Listening: It's not a fast-paced game of ping pong, pope tells Curia

VATICAN CITY (CNS) -- Officials of the Roman Curia must learn how to really listen to others, not treating a discussion as a game of "ping pong" where everything another says is met with a speedy and automatic response, Pope Francis said.


 

"Sometimes, even when speaking among ourselves, we risk being like hungry wolves: we can devour the other person's words without really listening to them and then shape them to fit our own ideas and judgments," the pope said Dec. 21 during a meeting with the cardinals, archbishops, bishops, monsignors, priests, religious sisters and laypeople who lead Vatican offices.

Pope Francis has made the annual pre-Christmas meeting less a review of the past year in the life of the church -- as it was in previous pontificates -- and more of a reflection on the spiritual and human attitudes that should mark service in the Roman Curia.

In fact, it was 89-year-old Cardinal Giovanni Battista Re, dean of the College of Cardinals, who began the meeting with a look back at pope's repeated pleas for peace in 2023, his five foreign trips, the assembly of the Synod of Bishops on synodality and the documents published by the pope during the year.

Pope Francis ended his speech with a prayer: "May the Lord Jesus, the Word Incarnate, grant us the grace to rejoice in humble and generous service. Please, may we never lose our sense of humor, which is health!"

Perhaps most surprisingly, the pope did not use the word "synodality" in his speech despite the current global process of reflection on how to become a more "synodal" church where members listen to one another, recognize each other's gifts and share responsibility for the mission of the church to preach the Gospel.

Early in his pontificate his speeches to the Curia were known for their admonishing tone, but this year's speech couched warnings about ideology and rigidity in the more positive light of attitudes that promote listening, discernment and moving forward in faith.

Sixty years after the Second Vatican Council, he said, some people are "still debating the division between 'progressives' and 'conservatives'" within the Catholic Church, but the only difference that counts is between those on fire with love for the Lord and those "who have lost that initial passion."

Passion for the Lord and for the mission of sharing the Gospel, he said, must not be confused with insisting on a fixed set of rules or doing things the way they always have been done, because people change, the world changes and the Holy Spirit inspires appropriate and sometimes creative responses.

The first step, he said, always is to listen in silence, to think about what was said, pray about it and only then offer a response.
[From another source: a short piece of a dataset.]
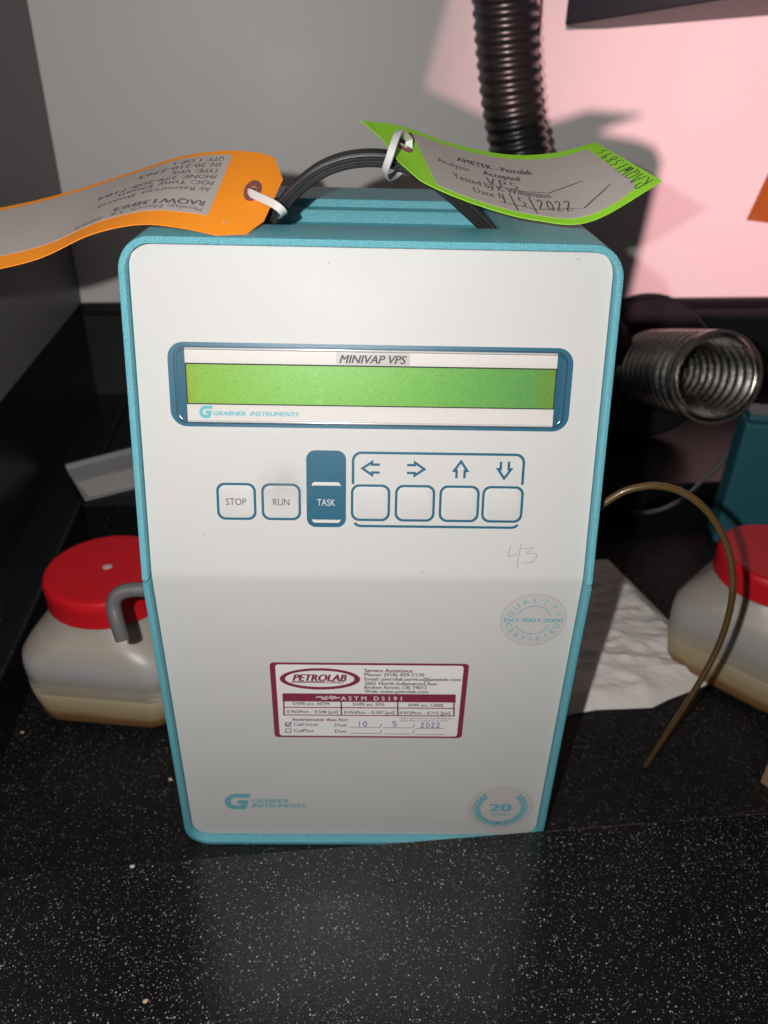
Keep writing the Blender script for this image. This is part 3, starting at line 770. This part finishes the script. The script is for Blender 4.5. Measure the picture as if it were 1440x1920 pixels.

"There is no better way to listen than 'on our knees,' since this means not thinking, in our pride, that we already know or have understood what others are about to tell us," the pope said. Instead, it shows that one is "open to the mystery of the other, ready to receive with humility what he or she wants to tell us."

The next step is to learn discernment, which is "an art of the spiritual life," the pope said. "It can strip us of the illusion of omniscience, from the danger of thinking that it is enough simply to apply rules, from the temptation to carry on -- including in the life of the Curia -- by simply repeating what we have always done."

Insisting on doing things the way they have been done in the past is a failure "to realize that the mystery of God is always beyond us and that the lives of people and the world around us are, and will always remain, superior to ideas and theories," the pope said.

The third point Pope Francis made was that Jesus' disciples are called to set off on a journey.

"The Christian faith, let us remember, is not meant to confirm our sense of security, to let us settle into comfortable religious certitudes and to offer us quick answers to life's complex problems," he said. Instead, Jesus "sends us on a journey, draws us out of our comfort zones (and) our complacency about what we have already done."

"Fear, rigidity and monotony make for an immobility that has the apparent advantage of not creating problems -- 'stay put, don't move' -- but lead us to wander aimlessly within our labyrinths to the detriment of the service we are called to offer the church and the whole world," the pope said.

The journey of faith and service in the Curia or anywhere else, he said, begins with a call from the Lord.

"So, whenever the service we offer risks becoming dull, enclosed in the labyrinth of rigidity or mediocrity, whenever we find ourselves entangled in the web of bureaucracy and content 'just to get by,'" Pope Francis said, "let us always remember to look up, to start afresh from God, to be enlightened by his word and to find the courage needed to start anew."